==== Provided material

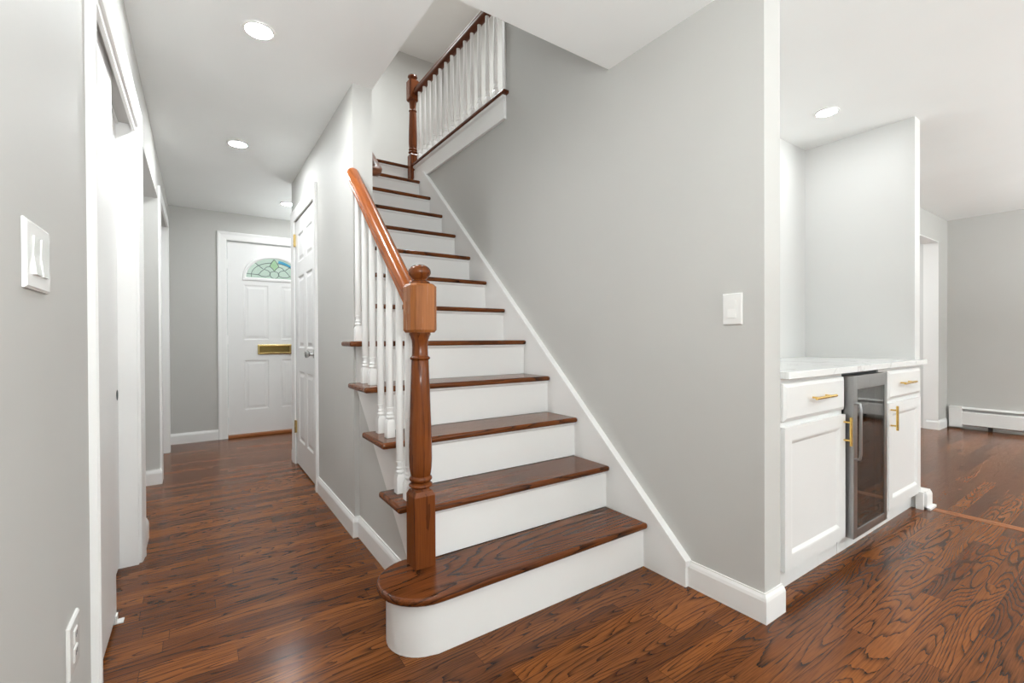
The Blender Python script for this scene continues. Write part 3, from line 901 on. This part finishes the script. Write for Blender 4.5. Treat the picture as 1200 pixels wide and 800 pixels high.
hb = MB().tube([(hx, CY, 0.742), (hx, CY - 0.020, 0.740), (hx, CY - 0.024, 0.715), (hx, CY - 0.024, 0.50), (hx, CY - 0.020, 0.475), (hx, CY, 0.473)], 0.0065, 10)
obj('handle', hb, m_steel, dfr, smooth=True)
obj('display_strip', MB().box(bx0 + .045, bx1 - .04, CF + 0.03, CF + 0.05, 0.765, 0.845), metal('grey_panel', (0.35, 0.35, 0.35, 1), 0.35), wc)
obj('indicator_light', MB().box(2.672, 2.680, CF + 0.027, CF + 0.0301, 0.782, 0.790), m_led, wc)
for i, z in enumerate((0.17, 0.275, 0.38, 0.485, 0.59, 0.695)):
    s = MB()
    s.box(bx0 + 0.022, bx1 - 0.022, CF + 0.03, CF + 0.042, z, z + (0.012 if i < 5 else 0.035))
    for q in range(5): s.box(bx0 + 0.06 + q * 0.078, bx0 + 0.066 + q * 0.078, CF + 0.042, YA - 0.06, z + 0.002, z + 0.008)
    obj('shelf', s, (m_steel if i == 5 else wood('cooler_shelf_wood', 'X', srgb(60, 34, 18), srgb(96, 60, 36), srgb(120, 80, 50), 0.5) if i == 0 else bpy.data.materials['cooler_shelf_wood']), wc)
obj('toe_kick', MB().box(2.573, bx1 + 0.007, CF + 0.0195, CF + 0.025, 0.0, 0.086), m_cab, wc)
# countertop
ct = MB().prism([(XWB + 0.007, CF + 0.004), (1.972, CF + 0.004), (1.972, 0.895), (3.752, 0.895), (3.752, YF - 0.002), (XF - 0.001, YF - 0.002), (XF - 0.001, YA - 0.001), (XWB + 0.007, YA - 0.001)], KZ1 + 0.001, KZ1 + 0.031)
tag(obj('countertop', ct, m_quartz, bevel=0.002, origin=(2.8, 1.2, KZ1)), 'white quartz countertop with faint grey veins across both alcove cabinets', 'countertop')
# little plinth block at the fin wall's foot
baseboard('baseboard_fin', [(XFB, YF + 0.2), (XFB, YF - 0.045), (3.690, YF - 0.045), (3.690, YF - 0.006)], False)
struct('trim_fin', MB().box(3.656, XFB, YF - 0.045, YF - 0.008, 0, 0.107).box(3.676, XFB + 0.03, YF - 0.075, YF - 0.04, 0, 0.014), m_white)

# ------------------------------------------------------------------ right room: heater, floor strip
ht = thing('baseboard_heater', 'long low white baseboard heater along the grey wall of the far room', 'heater', (XR, 0, 0))
hy0, hy1 = -2.0, YR - 0.03
prof = [(XR, 0.03), (XR - 0.018, 0.03), (XR - 0.018, 0.045), (XR - 0.010, 0.045), (XR - 0.010, 0.20), (XR, 0.20)]
obj('back_plate', MB().box(XR - 0.006, XR - 0.001, hy0, hy1 - 0.11, 0.02, 0.25), m_white, ht)
obj('front_cover', MB().prism([(XR - 0.068, 0.055), (XR - 0.064, 0.05), (XR - 0.058, 0.05), (XR - 0.058, 0.19), (XR - 0.054, 0.20), (XR - 0.06, 0.20), (XR - 0.068, 0.192)], hy0, hy1 - 0.11, 'Y'), m_white, ht)
obj('top_hood', MB().prism([(XR - 0.001, 0.25), (XR - 0.048, 0.238), (XR - 0.052, 0.230), (XR - 0.046, 0.228), (XR - 0.001, 0.239)], hy0, hy1 - 0.11, 'Y'), m_white, ht)
obj('end_cap', MB().box(XR - 0.071, XR - 0.001, hy1 - 0.11, hy1, 0.02, 0.254), m_white, ht, bevel=0.003)
fins = MB()
for i in range(140):
    y = hy1 - 0.13 - i * 0.02
    fins.box(XR - 0.053, XR - 0.010, y, y + 0.002, 0.07, 0.165)
fins.tube([(XR - 0.03, hy0 + .05, 0.115), (XR - 0.03, hy1 - 0.12, 0.115)], 0.012, 10)
obj('heating_element', fins, m_dark, ht)
for y in (-0.6, hy1 - 0.35): obj('foot', MB().box(XR - 0.055, XR - 0.008, y, y + 0.03, 0.0, 0.05), m_dark, ht)
struct('trim_floor_strip', MB().box(3.69, 3.76, YFRONT + 0.1, YF - 0.08, -0.001, 0.0012), wood('oak_border_strip', 'Y', srgb(100, 52, 22), srgb(140, 80, 40), srgb(172, 108, 60), 0.27, None, 4, 12, 0.8, 0.5, 0.3))

# ------------------------------------------------------------------ switches and outlet
def switch(name, label, cat, u, z, frame, loc, toggles, hw=0.036, hh=0.058):
    t = thing(name, label, cat, loc)
    def rounded(mb, a, b, c0, d, t0, t1, ins):
        rows = []
        for (i_, tt) in ((0, t0), (0, t0 + (t1 - t0) * 0.5), (ins, t1)):
            rows.append([mb.bm.verts.new(frame(p, q, tt)) for p, q in ((a+i_, c0+i_), (b-i_, c0+i_), (b-i_, d-i_), (a+i_, d-i_))])
        for r1, r2 in zip(rows, rows[1:]):
            for k in range(4): mb.bm.faces.new((r1[k], r1[(k+1) % 4], r2[(k+1) % 4], r2[k]))
        mb.bm.faces.new(rows[0][::-1]); mb.bm.faces.new(rows[-1])
        return mb
    pl = obj('cover_plate', rounded(MB(), u - hw, u + hw, z - hh, z + hh, 0.0005, 0.007, 0.004), m_plastic, t)
    return t, rounded
FSW = lambda p, q, t: (XW - t, p, q)
FLW = lambda p, q, t: (XL + t, p, q)
t, rd = switch('light_switch', 'white rocker light switch on the grey wall right of the stairs', 'light switch', 0.995, 1.172, FSW, (XW, 0.995, 1.172), 1, 0.040, 0.062)
mb = MB(); a, b, c0, d = 0.978, 1.012, 1.138, 1.206
vv = [mb.bm.verts.new(FSW(p, q, tt)) for p, q, tt in ((a, c0, 0.007), (b, c0, 0.007), (b, d, 0.007), (a, d, 0.007), (a, c0, 0.012), (b, c0, 0.012), (b, 1.172, 0.0085), (a, 1.172, 0.0085), (b, d, 0.0095), (a, d, 0.0095))]
for f in ((0, 1, 5, 4), (4, 5, 6, 7), (7, 6, 8, 9), (3, 2, 8, 9), (0, 4, 7, 9, 3), (1, 5, 6, 8, 2), (0, 1, 2, 3)): mb.bm.faces.new([vv[i] for i in f])
obj('rocker', mb, m_plastic, t)
t, rd = switch('light_switch', 'double white rocker light switch on the near left wall', 'light switch', 1.142, 1.206, FLW, (XL, 1.142, 1.206), 2, 0.073, 0.058)
for cy in (1.119, 1.165):
    mb = MB(); a, b, c0, d = cy - 0.0165, cy + 0.0165, 1.173, 1.239
    vv = [mb.bm.verts.new(FLW(p, q, tt)) for p, q, tt in ((a, c0, 0.007), (b, c0, 0.007), (b, d, 0.007), (a, d, 0.007), (a, c0, 0.012), (b, c0, 0.012), (b, 1.206, 0.0085), (a, 1.206, 0.0085), (b, d, 0.0095), (a, d, 0.0095))]
    for f in ((0, 1, 5, 4), (4, 5, 6, 7), (7, 6, 8, 9), (3, 2, 8, 9), (0, 4, 7, 9, 3), (1, 5, 6, 8, 2), (0, 1, 2, 3)): mb.bm.faces.new([vv[i] for i in f])
    obj('rocker', mb, m_plastic, t)
t, rd = switch('wall_outlet', 'white wall outlet low on the near left wall beside the closet trim', 'outlet', 1.39, 0.385, FLW, (XL, 1.39, 0.385), 1, 0.05, 0.058)
for dz in (-0.02, 0.02):
    r_ = obj('receptacle', rd(MB(), 1.374, 1.406, 0.385 + dz - 0.015, 0.385 + dz + 0.015, 0.007, 0.0095, 0.003), m_plastic, t)
    s = MB()
    for dy in (-0.006, 0.006): s.box(XL + 0.0094, XL + 0.0099, 1.39 + dy - 0.001, 1.39 + dy + 0.001, 0.385 + dz - 0.002, 0.385 + dz + 0.008)
    obj('slot', s, m_dark, r_)

# ------------------------------------------------------------------ recessed lights
def recessed(x, y, label, mat=None):
    t = thing('recessed_light', label, 'ceiling light', (x, y, ZC), 'round recessed ceiling lights')
    obj('trim_ring', MB().lathe((x, y, ZC), [(0.052, -0.0005), (0.068, -0.0005), (0.066, -0.005), (0.054, -0.006), (0.052, -0.003)], 32), m_white, t, smooth=True)
    obj('lens', MB().lathe((x, y, ZC), [(0.0, -0.0010), (0.0515, -0.0010), (0.0515, -0.0035), (0.0, -0.0045)], 32), mat or m_lens, t)
    return t
recessed(0.232, 2.304, 'largest and nearest round recessed light in the hall ceiling')
recessed(0.240, 3.72, 'middle round recessed light in the hall ceiling, between nearest and farthest', m_lens_mid)
recessed(0.752, 5.083, 'farthest recessed light, by the top corner of the closet door', m_lens_far)
recessed(3.157, 1.219, 'round recessed light in the ceiling above the cabinet alcove', m_lens_dim)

========

_Written instruction_. The lines from the top of the data above through the one holding "struct('trim_fin', MB().box(3.656, XFB, YF" are to be repeated exactly, and only those, with no pictures.

_Complete response_.
The Blender Python script for this scene continues. Write part 3, from line 901 on. This part finishes the script. Write for Blender 4.5. Treat the picture as 1200 pixels wide and 800 pixels high.
hb = MB().tube([(hx, CY, 0.742), (hx, CY - 0.020, 0.740), (hx, CY - 0.024, 0.715), (hx, CY - 0.024, 0.50), (hx, CY - 0.020, 0.475), (hx, CY, 0.473)], 0.0065, 10)
obj('handle', hb, m_steel, dfr, smooth=True)
obj('display_strip', MB().box(bx0 + .045, bx1 - .04, CF + 0.03, CF + 0.05, 0.765, 0.845), metal('grey_panel', (0.35, 0.35, 0.35, 1), 0.35), wc)
obj('indicator_light', MB().box(2.672, 2.680, CF + 0.027, CF + 0.0301, 0.782, 0.790), m_led, wc)
for i, z in enumerate((0.17, 0.275, 0.38, 0.485, 0.59, 0.695)):
    s = MB()
    s.box(bx0 + 0.022, bx1 - 0.022, CF + 0.03, CF + 0.042, z, z + (0.012 if i < 5 else 0.035))
    for q in range(5): s.box(bx0 + 0.06 + q * 0.078, bx0 + 0.066 + q * 0.078, CF + 0.042, YA - 0.06, z + 0.002, z + 0.008)
    obj('shelf', s, (m_steel if i == 5 else wood('cooler_shelf_wood', 'X', srgb(60, 34, 18), srgb(96, 60, 36), srgb(120, 80, 50), 0.5) if i == 0 else bpy.data.materials['cooler_shelf_wood']), wc)
obj('toe_kick', MB().box(2.573, bx1 + 0.007, CF + 0.0195, CF + 0.025, 0.0, 0.086), m_cab, wc)
# countertop
ct = MB().prism([(XWB + 0.007, CF + 0.004), (1.972, CF + 0.004), (1.972, 0.895), (3.752, 0.895), (3.752, YF - 0.002), (XF - 0.001, YF - 0.002), (XF - 0.001, YA - 0.001), (XWB + 0.007, YA - 0.001)], KZ1 + 0.001, KZ1 + 0.031)
tag(obj('countertop', ct, m_quartz, bevel=0.002, origin=(2.8, 1.2, KZ1)), 'white quartz countertop with faint grey veins across both alcove cabinets', 'countertop')
# little plinth block at the fin wall's foot
baseboard('baseboard_fin', [(XFB, YF + 0.2), (XFB, YF - 0.045), (3.690, YF - 0.045), (3.690, YF - 0.006)], False)
struct('trim_fin', MB().box(3.656, XFB, YF - 0.045, YF - 0.008, 0, 0.107).box(3.676, XFB + 0.03, YF - 0.075, YF - 0.04, 0, 0.014), m_white)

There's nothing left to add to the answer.